BBC Island Blogging: review

More as an experiment, I am playing with an unusual blogging system. It's on the BBC Scotland Island Blogging website, which lets residents of islands maintain blogs through the site.

The functionality is pretty basic, but the basics at least work. Updates take some time to filter through. Images are tricky to include, and there is an intermittent problem with images not appearing on any blogs. What little content I have produced can be seen here.

I'm reluctant to spend much time, and submit much content, to the blog as my previous experience of blogging for the BBC was mixed. This was during the run-up to the general election last year, when the BBC picked 10 or so people to blog from around the country, on how the election was affecting their area. They picked me (yay!) to be the only blogger from Scotland, and I had a few fun months of pseudo-reporting online. No money was involved - content for free for the BBC. The highlight of this was the BBC sending a reporter over for two days, to record a radio blog (basically me wittering on about Berneray for three minutes) which was played on the Today programme on Radio 4.

All very good. But. I went back a few months later to discover that the BBC had wiped all the blogs, pictures and whatnots from the Today website. No archiving, no warning that the content was going, just all gone. Very disappointing, and against my digital library and archiving principles (create it, catalogue it, publicise it, preserve and protect it).
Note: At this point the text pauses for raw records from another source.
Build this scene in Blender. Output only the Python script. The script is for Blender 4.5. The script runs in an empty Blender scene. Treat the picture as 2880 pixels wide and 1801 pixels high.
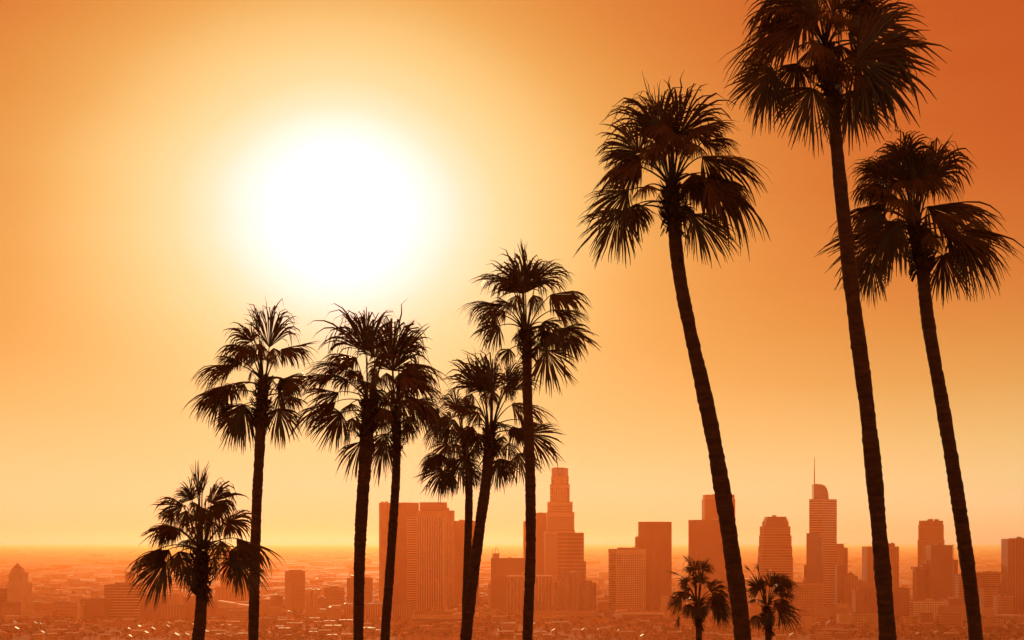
import bpy, math, random
import numpy as np
from mathutils import Vector

# ------------------------------------------------------------------ camera, sky, sun, exposure
F, CX, HY, H = 4000.0, 1440.0, 1525.0, 155.0      # focal length, image centre and eye level in photo pixels; eye height in metres
sc = bpy.context.scene
COL = sc.collection
cam = bpy.data.cameras.new('camera')
cam.sensor_width = 36.0
cam.lens = 36.0 * F / 2880.0
cam.shift_y = (HY - 900.5) / 2880.0
cam.clip_start, cam.clip_end = 0.2, 200000.0
camo = bpy.data.objects.new('camera', cam)
COL.objects.link(camo)
camo.location = (0, 0, H)
camo.rotation_euler = (math.radians(90), 0, 0)
sc.camera = camo

SUN_AZ = math.atan((955 - CX) / F)
SUN_EL = math.radians(13.0)
SUNV = Vector((math.sin(SUN_AZ) * math.cos(SUN_EL), math.cos(SUN_AZ) * math.cos(SUN_EL), math.sin(SUN_EL)))

def make_world():
    w = bpy.data.worlds.new('World')
    sc.world = w
    w.use_nodes = True
    nt = w.node_tree
    for n in list(nt.nodes):
        nt.nodes.remove(n)
    N, L = nt.nodes.new, nt.links.new
    def math_node(op, a, b=None, c=None, clamp=False):
        n = N('ShaderNodeMath'); n.operation = op; n.use_clamp = clamp
        for i, v in enumerate((a, b, c)):
            if v is None: continue
            if isinstance(v, (int, float)): n.inputs[i].default_value = v
            else: L(v, n.inputs[i])
        return n.outputs[0]
    tc = N('ShaderNodeTexCoord')
    nrm = N('ShaderNodeVectorMath'); nrm.operation = 'NORMALIZE'
    L(tc.outputs['Generated'], nrm.inputs[0])
    dot = N('ShaderNodeVectorMath'); dot.operation = 'DOT_PRODUCT'
    L(nrm.outputs[0], dot.inputs[0]); dot.inputs[1].default_value = SUNV
    theta = math_node('MULTIPLY', math_node('ARCCOSINE', math_node('MINIMUM', dot.outputs['Value'], 0.9999999)), 180 / math.pi)
    sep = N('ShaderNodeSeparateXYZ'); L(nrm.outputs[0], sep.inputs[0])
    elev = math_node('MULTIPLY', math_node('ARCSINE', math_node('MAXIMUM', sep.outputs['Z'], 0.0)), 180 / math.pi)
    # aureole round the sun, falling off with the angle from it, a little wider than tall
    def comp(vec):
        n = N('ShaderNodeVectorMath'); n.operation = 'DOT_PRODUCT'
        L(nrm.outputs[0], n.inputs[0]); n.inputs[1].default_value = vec
        return n.outputs['Value']
    rt = Vector((SUNV.y, -SUNV.x, 0)).normalized(); upv = rt.cross(SUNV)
    u, v = comp(rt), math_node('MULTIPLY', comp(upv), HALO[2])
    off = math_node('SQRT', math_node('ADD', math_node('MULTIPLY', u, u), math_node('MULTIPLY', v, v)))
    th2 = math_node('MULTIPLY', math_node('ARCTAN2', off, dot.outputs['Value']), 180 / math.pi)
    glow = math_node('EXPONENT', math_node('MULTIPLY', math_node('POWER', math_node('DIVIDE', th2, HALO[1]), 2.0), -1.0))
    core_t = math_node('EXPONENT', math_node('MULTIPLY', math_node('POWER', math_node('DIVIDE', theta, HALO[0]), 2.3), -1.0))
    # pale band over the horizon
    e1 = math_node('POWER', math_node('DIVIDE', elev, BAND[1]), 2.0)
    band = math_node('MULTIPLY', math_node('EXPONENT', math_node('MULTIPLY', e1, -1.0)), BAND[0])
    # the smog bank right on the horizon is a little duller than the sky over it
    smog = math_node('EXPONENT', math_node('MULTIPLY', math_node('POWER', math_node('DIVIDE', elev, 1.3), 2.0), -1.0))
    band = math_node('MULTIPLY', band, math_node('MULTIPLY_ADD', smog, -0.22, 1.0))
    inv = lambda q: math_node('SUBTRACT', 1.0, q)
    t = inv(math_node('MULTIPLY', math_node('MULTIPLY', inv(math_node('MULTIPLY', glow, HALO[3])), inv(core_t)), inv(band)))
    mp = N('ShaderNodeMapping'); mp.inputs['Scale'].default_value = (3.0, 3.0, 34.0); L(nrm.outputs[0], mp.inputs['Vector'])
    nz = N('ShaderNodeTexNoise'); nz.inputs['Scale'].default_value = 1.0; nz.inputs['Detail'].default_value = 4; L(mp.outputs[0], nz.inputs['Vector'])
    t = math_node('ADD', t, math_node('MULTIPLY', math_node('SUBTRACT', nz.outputs['Fac'], 0.5), math_node('MULTIPLY', inv(core_t), 0.06)), clamp=True)
    ramp = N('ShaderNodeValToRGB'); L(t, ramp.inputs[0])
    cr = ramp.color_ramp
    cr.interpolation = 'LINEAR'
    stops = [(0.0, (188, 80, 31)), (0.12, (202, 113, 50)), (0.3, (213, 143, 70)), (0.45, (220, 163, 88)), (0.6, (229, 187, 114)), (0.75, (237, 205, 139)), (0.86, (243, 218, 162)),
             (0.93, (254, 232, 195)), (1.0, (255, 255, 252))]
    while len(cr.elements) < len(stops): cr.elements.new(0.5)
    for e, (p, c) in zip(cr.elements, stops):
        e.position = p
        e.color = [((v / 255 + 0.055) / 1.055) ** 2.4 for v in c] + [1]
    sky = N('ShaderNodeTexSky'); sky.sky_type = 'NISHITA'; sky.sun_disc = False
    sky.sun_elevation = SUN_EL; sky.sun_rotation = SUN_AZ
    sky.dust_density = 6.0; sky.air_density = 1.5; sky.altitude = 150
    tint = N('ShaderNodeMix'); tint.data_type = 'RGBA'; tint.blend_type = 'MULTIPLY'; tint.inputs[0].default_value = 1.0
    L(sky.outputs[0], tint.inputs[6]); tint.inputs[7].default_value = (0.020, 0.009, 0.002, 1)
    core = math_node('EXPONENT', math_node('MULTIPLY', math_node('POWER', math_node('DIVIDE', theta, 2.2), 2.0), -1.0))
    gain = math_node('MULTIPLY_ADD', core, 6.0, 10.0)
    sc10 = N('ShaderNodeVectorMath'); sc10.operation = 'SCALE'
    L(ramp.outputs[0], sc10.inputs[0]); L(gain, sc10.inputs['Scale'])
    add = N('ShaderNodeVectorMath'); add.operation = 'ADD'
    L(sc10.outputs[0], add.inputs[0]); L(tint.outputs[2], add.inputs[1])
    bg = N('ShaderNodeBackground'); L(add.outputs[0], bg.inputs[0]); bg.inputs[1].default_value = 0.1
    out = N('ShaderNodeOutputWorld'); L(bg.outputs[0], out.inputs[0])
HALO = (7.0, 12.7, 1.68, 0.93)
BAND = (0.80, 7.8)
make_world()
sun = bpy.data.lights.new('sun', 'SUN')
sun.energy = 2.2
sun.angle = math.radians(0.6)
sun.color = (1.0, 0.50, 0.21)
suno = bpy.data.objects.new('sun', sun)
COL.objects.link(suno)
suno.location = (-60, 300, 260)
suno.rotation_euler = (-SUNV).to_track_quat('-Z', 'Y').to_euler()

sc.view_settings.view_transform = 'Standard'
sc.view_settings.look = 'None'
sc.view_settings.exposure = 0.0
sc.view_settings.gamma = 1.0
sc.view_settings.use_curve_mapping = False
cy = sc.cycles
cy.max_bounces = 5; cy.diffuse_bounces = 2; cy.glossy_bounces = 2; cy.transmission_bounces = 3; cy.volume_bounces = 1; cy.transparent_max_bounces = 4
cy.use_denoising = True
cy.denoiser = 'OPENIMAGEDENOISE'
cy.caustics_reflective = False; cy.caustics_refractive = False
HAZE_DENSITY, HAZE_COLOR, HAZE_G = 1.5e-4, (1.0, 0.27, 0.085), 0.58

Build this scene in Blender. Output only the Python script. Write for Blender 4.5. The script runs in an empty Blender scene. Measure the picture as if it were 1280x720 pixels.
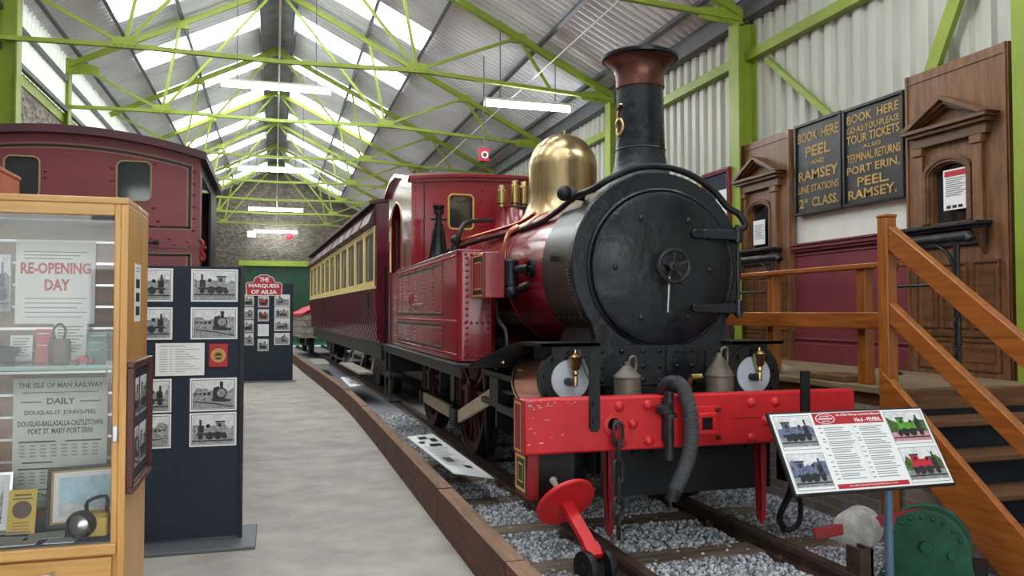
import bpy, bmesh, math, random
import numpy as np
from mathutils import Vector, Matrix, Quaternion

# ------------------------------------------------------------------ camera, light, exposure
scene = bpy.context.scene
COL = scene.collection
scene.view_settings.view_transform = 'Standard'
scene.view_settings.look = 'None'
scene.view_settings.gamma = 1.0
scene.view_settings.use_curve_mapping = False
scene.view_settings.exposure = 0.2
SKYLIGHT_POWER = 8.0
TUBE_POWER = 60.0
WORLD_POWER = 7.8

cam_right = Vector((0.95947489, -0.28179185, -0.00113149))
cam_up = Vector((-0.00959507, -0.0286568, 0.99954326))
cam_fwd = Vector((0.28163072, 0.95904752, 0.03019929))
camd = bpy.data.cameras.new('camera')
camd.sensor_width = 36.0
camd.lens = 36.0 * 1004.0 / 1280.0
camd.clip_end = 300
cam = bpy.data.objects.new('camera', camd)
COL.objects.link(cam)
cam.matrix_world = Matrix(((cam_right.x, cam_up.x, -cam_fwd.x, 0), (cam_right.y, cam_up.y, -cam_fwd.y, 0),
                           (cam_right.z, cam_up.z, -cam_fwd.z, 1.4), (0, 0, 0, 1)))
scene.camera = cam

world = bpy.data.worlds.new('world')
scene.world = world
world.use_nodes = True
world.node_tree.nodes['Background'].inputs['Color'].default_value = (0.88, 0.95, 1.0, 1)
world.node_tree.nodes['Background'].inputs['Strength'].default_value = WORLD_POWER
try:
    scene.cycles.max_bounces = 10
    scene.cycles.diffuse_bounces = 8
    scene.cycles.transparent_max_bounces = 8
    scene.cycles.caustics_reflective = False
    scene.cycles.caustics_refractive = False
    scene.cycles.sample_clamp_indirect = 4.0
except Exception:
    pass

# ------------------------------------------------------------------ materials
def lin(c):
    out = []
    for v in c:
        v = v / 255.0
        out.append(v / 12.92 if v <= 0.04045 else ((v + 0.055) / 1.055) ** 2.4)
    return (*out, 1.0)

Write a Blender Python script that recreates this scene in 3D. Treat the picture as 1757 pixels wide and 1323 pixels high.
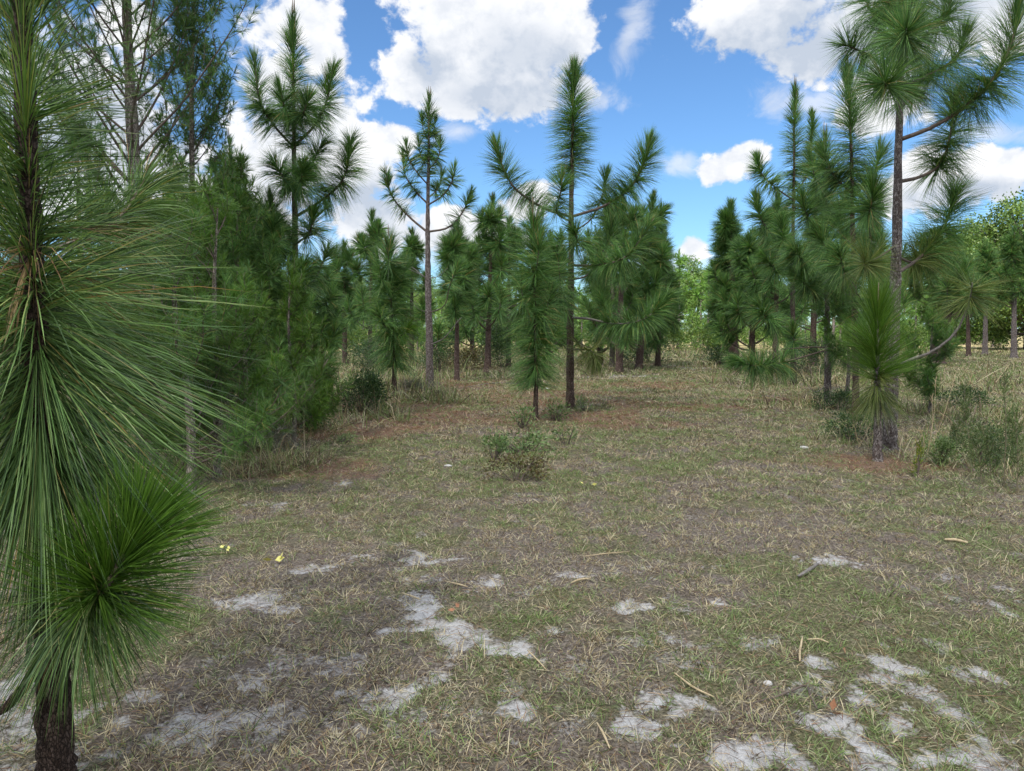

Hence, I am a bit wary of blogging for the BBC in case the same happens again. I hope not, as some of the Island Blogs are witty - such as the Dell fank dating festival - and some are informative, such as the Arnish Lighthouse blog. And it is good that the BBC are providing this easy to use service that raises the profile of the islands around the shores of Scotland.

1 comment:

  1. Septuagent has the BBC Island Blogging Service as one of his feeds on "Bloglines". He enjoys the blogs and waxes nostalgic, sobs in his beard, and all sorts. He has also downloaded some of the excellent photos on the Berneay site (yours ?)offered as wallpapers.NB also that although down here we are not quite as isolated as you are - nevertheless a wireless broadband service such as that used by yourself went phut recently without warning. Residents of Bilsdale in the North York Moors had to revert to dial-up. The irony of that is that they live in the shadow of the enormously tall Bilsdale TV and Radio Transmitter mast !! There ain't no justice.